Saturday, December 27, 2008

What is wrong with Strategic Planning?

While reading Blue Oceans Strategies I was finally able to understand what was that bothering concern that I have after participating in several Strategic Planning activities. My naive expectation about Strategic Planning was a "creative" exercise where growth alternatives are considered with a long term perspective and critical & meaningful changes are evaluated. However, the more I am involved the more I realize that the whole exercise has become a mere justification of what has been done and keeping business with minimum change of direction.
The main consequence of this situation is creating the following issues:
- Companies do not drive real innovation in their businesses
- Financial performance is market average at best.

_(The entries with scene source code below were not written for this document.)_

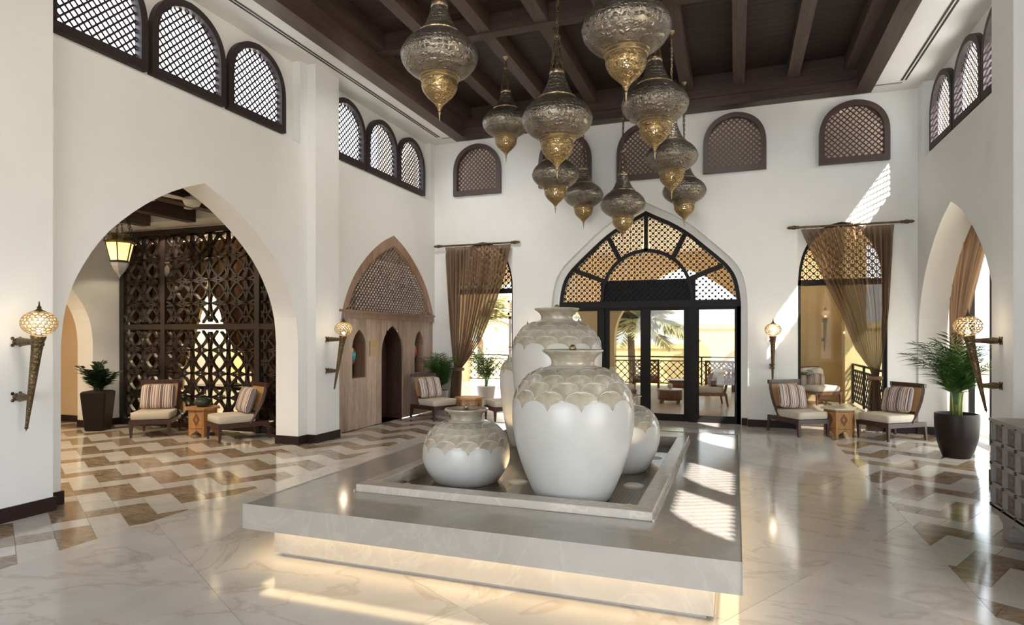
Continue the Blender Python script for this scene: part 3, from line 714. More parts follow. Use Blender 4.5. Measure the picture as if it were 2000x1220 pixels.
mb.tube(path, rs, 20); SM['torch'] = mb.mesh('torch', 'bronze', 40)
gp = [(.05, -.098)]+[(.132*cos(a), .105*sin(a)) for a in [radians(v) for v in range(-66, 78, 8)]]+[(.03, .104)]
SM['finial'] = MB().lathe([(.05, .092), (.052, .10), (.03, .112), (.014, .125), (.018, .135), (.008, .15), (.003, .185), (0, .19)], 16, (.30, 0, 0)).mesh('finial', 'bronze', 40)
SM['bulb'] = MB().superq((.30, 0, -.068), (.06, .06, .05), 1, 1, 12, 8).mesh('bulb', 'lamp_bulb', True)
def bracket(z, xe):
    mb = MB(); mb.tube([(.0, 0, z), (.012, 0, z), (.018, 0, z), (.04, 0, z), (.08, 0, z), (xe*.7, 0, z), (xe, 0, z)], [.03, .034, .022, .034, .036, .026, .022], 8)
    for s in (-1, 1): mb.superq((.006, s*.03, z+.03), (.012, .03, .03), .8, .8, 8, 5); mb.superq((.006, s*.03, z-.03), (.012, .03, .03), .8, .8, 8, 5)
    return mb.mesh('bracket', 'bronze', 40)
SM['bracket'] = bracket(-.16, .275); SM['bracket2'] = bracket(-.64, .19)
def sconce(loc, rz, lab):
    t = thing('wall_sconce', lab, 'wall lamp', loc, rz, 'torch wall lamps')
    for nm in ('torch', 'globe', 'finial', 'bulb'): link(nm, SM[nm], t)
    link('bracket', SM['bracket'], t); link('bracket', SM['bracket2'], t)
    p = Matrix.Rotation(rz, 3, 'Z') @ Vector((.30, 0, .01)); light('POINT', 'sconce_light', (loc[0]+p.x, loc[1]+p.y, loc[2]+p.z-.05), 2.2, (1, .84, .62), radius=.04)
sconce((-5.90, 3.56, 1.71), 0, 'bronze torch wall lamp with pierced globe on the pilaster before the lounge arch')
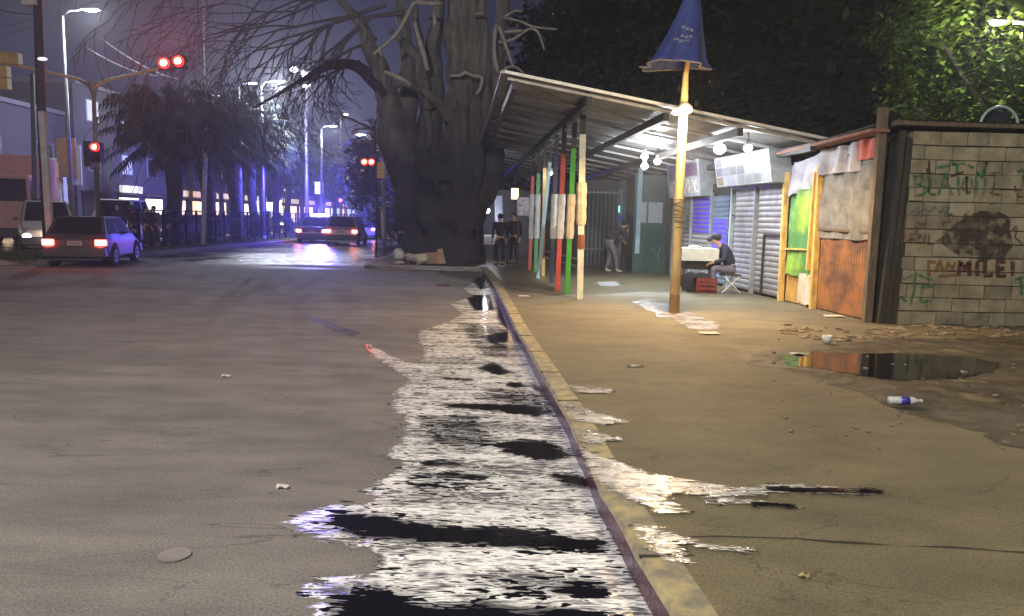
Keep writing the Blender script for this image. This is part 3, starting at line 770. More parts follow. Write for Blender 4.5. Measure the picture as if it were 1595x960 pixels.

If you do not do solid innovation you cannot leap the market for too long, the power of mean will drag you down after being on the top
- As people stay in the companies their brains stop thinking "outside" the box and becomes more effective on "telling" the story as every body wants to here it

Industrial companies organizations have a significant amount of engineers in their structures so the company organization is a blend of engineer's ADN. Engineering education in most countries is developed around finding an effective ways of performing a task or designing a widget. You may say that successful engineers are those that can understand how a "system" works, can improve it and can make it work efficiently. When this methodology is applied to a strategic planning effort, "engineers" (now executives) will be driven to apply the same methodology, find what it works, make it more efficient and make it happen.
While this may be effective for a short term strategy, when trying to improve long term perfomance you loose the diversity of new opportunities. This is increased when 80% of the effort is focusing on the "planning" piece of the "strategic planning" process.
Planning is where engineers are comfortable:
  • it is about numbers that justify a result
  • risk of failure is quantified as a probability of success and net present value.